_REQUIRED TASK_:
In the listing that follows, retype every line from the first through the one containing "R = math.radians". Pictures are to be left out.

_EXCERPTED RECORDS_:
((

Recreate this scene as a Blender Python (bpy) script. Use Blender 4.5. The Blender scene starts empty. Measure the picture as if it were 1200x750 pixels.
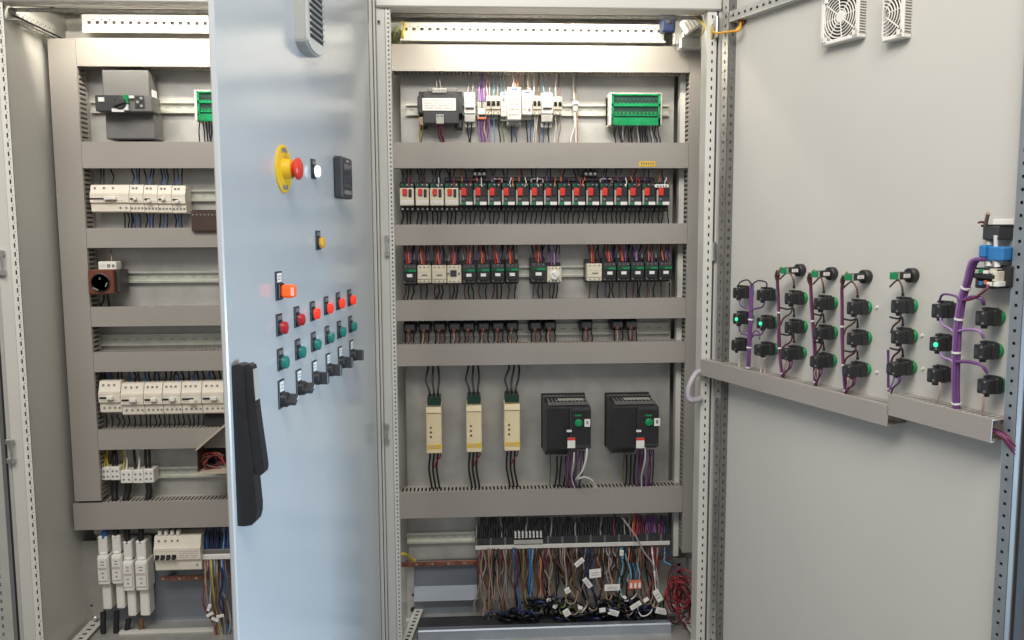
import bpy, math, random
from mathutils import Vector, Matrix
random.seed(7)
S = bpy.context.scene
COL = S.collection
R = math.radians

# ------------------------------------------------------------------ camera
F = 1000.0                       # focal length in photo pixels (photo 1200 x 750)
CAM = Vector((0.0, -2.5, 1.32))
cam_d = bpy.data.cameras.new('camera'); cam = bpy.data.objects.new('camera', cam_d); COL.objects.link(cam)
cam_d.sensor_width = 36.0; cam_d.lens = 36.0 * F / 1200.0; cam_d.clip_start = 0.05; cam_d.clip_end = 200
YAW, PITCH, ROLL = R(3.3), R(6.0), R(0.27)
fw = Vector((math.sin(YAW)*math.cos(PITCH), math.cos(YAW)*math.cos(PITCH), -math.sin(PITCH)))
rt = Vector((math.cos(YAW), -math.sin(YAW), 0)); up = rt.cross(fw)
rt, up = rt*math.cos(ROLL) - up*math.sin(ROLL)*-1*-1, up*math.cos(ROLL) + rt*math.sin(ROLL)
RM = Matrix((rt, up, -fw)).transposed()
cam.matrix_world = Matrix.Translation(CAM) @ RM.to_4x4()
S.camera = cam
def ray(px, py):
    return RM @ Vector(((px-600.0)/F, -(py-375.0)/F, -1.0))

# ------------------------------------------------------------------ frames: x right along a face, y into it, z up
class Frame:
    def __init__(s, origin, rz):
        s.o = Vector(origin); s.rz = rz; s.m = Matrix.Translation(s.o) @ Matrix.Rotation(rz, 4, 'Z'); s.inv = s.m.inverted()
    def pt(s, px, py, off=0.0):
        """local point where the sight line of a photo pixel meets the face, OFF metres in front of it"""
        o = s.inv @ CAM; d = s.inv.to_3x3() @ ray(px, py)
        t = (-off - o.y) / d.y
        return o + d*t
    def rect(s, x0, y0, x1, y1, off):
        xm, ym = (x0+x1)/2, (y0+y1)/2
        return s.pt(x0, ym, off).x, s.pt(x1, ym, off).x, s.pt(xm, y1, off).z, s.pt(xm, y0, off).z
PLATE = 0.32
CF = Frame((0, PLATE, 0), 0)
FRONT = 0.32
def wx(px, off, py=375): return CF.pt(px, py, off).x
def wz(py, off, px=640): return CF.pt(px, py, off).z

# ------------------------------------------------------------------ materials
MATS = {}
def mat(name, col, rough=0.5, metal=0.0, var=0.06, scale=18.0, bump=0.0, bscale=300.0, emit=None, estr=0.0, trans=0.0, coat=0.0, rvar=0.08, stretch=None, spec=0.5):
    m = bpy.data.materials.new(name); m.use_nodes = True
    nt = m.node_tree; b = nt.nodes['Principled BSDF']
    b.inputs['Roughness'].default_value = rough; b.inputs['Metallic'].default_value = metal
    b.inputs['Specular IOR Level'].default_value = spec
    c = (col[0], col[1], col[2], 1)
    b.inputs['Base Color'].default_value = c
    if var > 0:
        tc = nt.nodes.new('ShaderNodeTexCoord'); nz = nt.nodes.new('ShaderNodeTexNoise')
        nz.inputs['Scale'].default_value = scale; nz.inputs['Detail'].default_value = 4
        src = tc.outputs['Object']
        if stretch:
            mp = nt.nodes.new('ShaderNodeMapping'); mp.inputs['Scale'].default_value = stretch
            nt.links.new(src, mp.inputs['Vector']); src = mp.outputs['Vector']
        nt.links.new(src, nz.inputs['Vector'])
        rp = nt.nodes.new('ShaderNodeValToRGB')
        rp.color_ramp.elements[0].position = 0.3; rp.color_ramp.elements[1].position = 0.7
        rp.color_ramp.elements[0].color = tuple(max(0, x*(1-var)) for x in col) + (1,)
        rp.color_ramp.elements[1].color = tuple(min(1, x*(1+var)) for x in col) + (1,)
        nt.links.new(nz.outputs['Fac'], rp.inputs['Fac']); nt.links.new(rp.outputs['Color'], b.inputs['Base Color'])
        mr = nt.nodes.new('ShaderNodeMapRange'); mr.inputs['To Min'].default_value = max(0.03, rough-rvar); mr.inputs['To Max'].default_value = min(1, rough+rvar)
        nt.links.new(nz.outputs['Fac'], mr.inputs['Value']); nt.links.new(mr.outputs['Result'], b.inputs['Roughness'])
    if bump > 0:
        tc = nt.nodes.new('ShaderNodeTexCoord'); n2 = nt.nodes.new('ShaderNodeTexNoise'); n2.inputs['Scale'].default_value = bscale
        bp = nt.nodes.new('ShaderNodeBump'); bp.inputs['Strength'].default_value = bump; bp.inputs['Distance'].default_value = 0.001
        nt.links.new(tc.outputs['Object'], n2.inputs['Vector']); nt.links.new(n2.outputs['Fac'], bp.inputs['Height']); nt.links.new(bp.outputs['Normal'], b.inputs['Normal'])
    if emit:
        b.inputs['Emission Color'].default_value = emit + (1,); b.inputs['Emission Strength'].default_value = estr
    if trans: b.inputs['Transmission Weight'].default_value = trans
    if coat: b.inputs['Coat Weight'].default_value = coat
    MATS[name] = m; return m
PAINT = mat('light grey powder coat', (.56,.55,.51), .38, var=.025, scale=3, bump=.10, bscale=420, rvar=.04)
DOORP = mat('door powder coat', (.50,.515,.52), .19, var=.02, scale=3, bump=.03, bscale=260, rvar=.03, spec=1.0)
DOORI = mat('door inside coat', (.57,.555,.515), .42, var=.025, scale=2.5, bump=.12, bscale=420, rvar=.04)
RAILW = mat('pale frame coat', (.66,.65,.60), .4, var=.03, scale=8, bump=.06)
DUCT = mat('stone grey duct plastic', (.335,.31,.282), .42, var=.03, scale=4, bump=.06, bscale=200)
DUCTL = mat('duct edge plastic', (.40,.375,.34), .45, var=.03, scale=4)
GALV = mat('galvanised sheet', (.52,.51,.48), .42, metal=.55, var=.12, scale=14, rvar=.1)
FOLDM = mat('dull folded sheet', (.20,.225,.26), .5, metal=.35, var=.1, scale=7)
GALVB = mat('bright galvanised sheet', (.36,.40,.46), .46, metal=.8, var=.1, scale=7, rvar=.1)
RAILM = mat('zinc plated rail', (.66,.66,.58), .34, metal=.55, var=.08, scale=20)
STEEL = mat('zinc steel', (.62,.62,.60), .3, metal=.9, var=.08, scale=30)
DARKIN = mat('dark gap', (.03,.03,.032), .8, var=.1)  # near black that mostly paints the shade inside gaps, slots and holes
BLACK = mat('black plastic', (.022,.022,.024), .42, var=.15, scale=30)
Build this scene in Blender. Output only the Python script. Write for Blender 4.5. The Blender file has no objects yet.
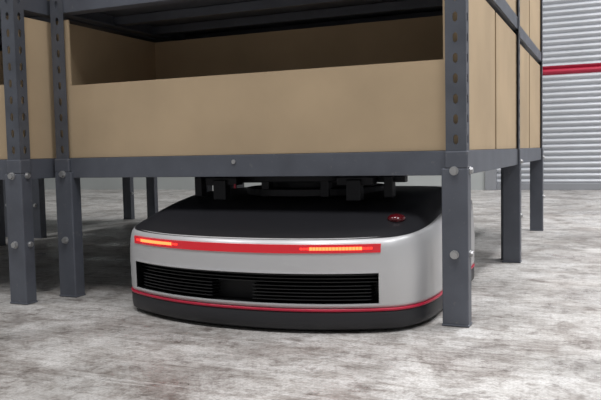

))

_WRITTEN ANSWER_:
Recreate this scene as a Blender Python (bpy) script. Use Blender 4.5. The Blender scene starts empty. Measure the picture as if it were 1200x750 pixels.
import bpy, math, random
from mathutils import Vector, Matrix
random.seed(7)
S = bpy.context.scene
COL = S.collection
R = math.radians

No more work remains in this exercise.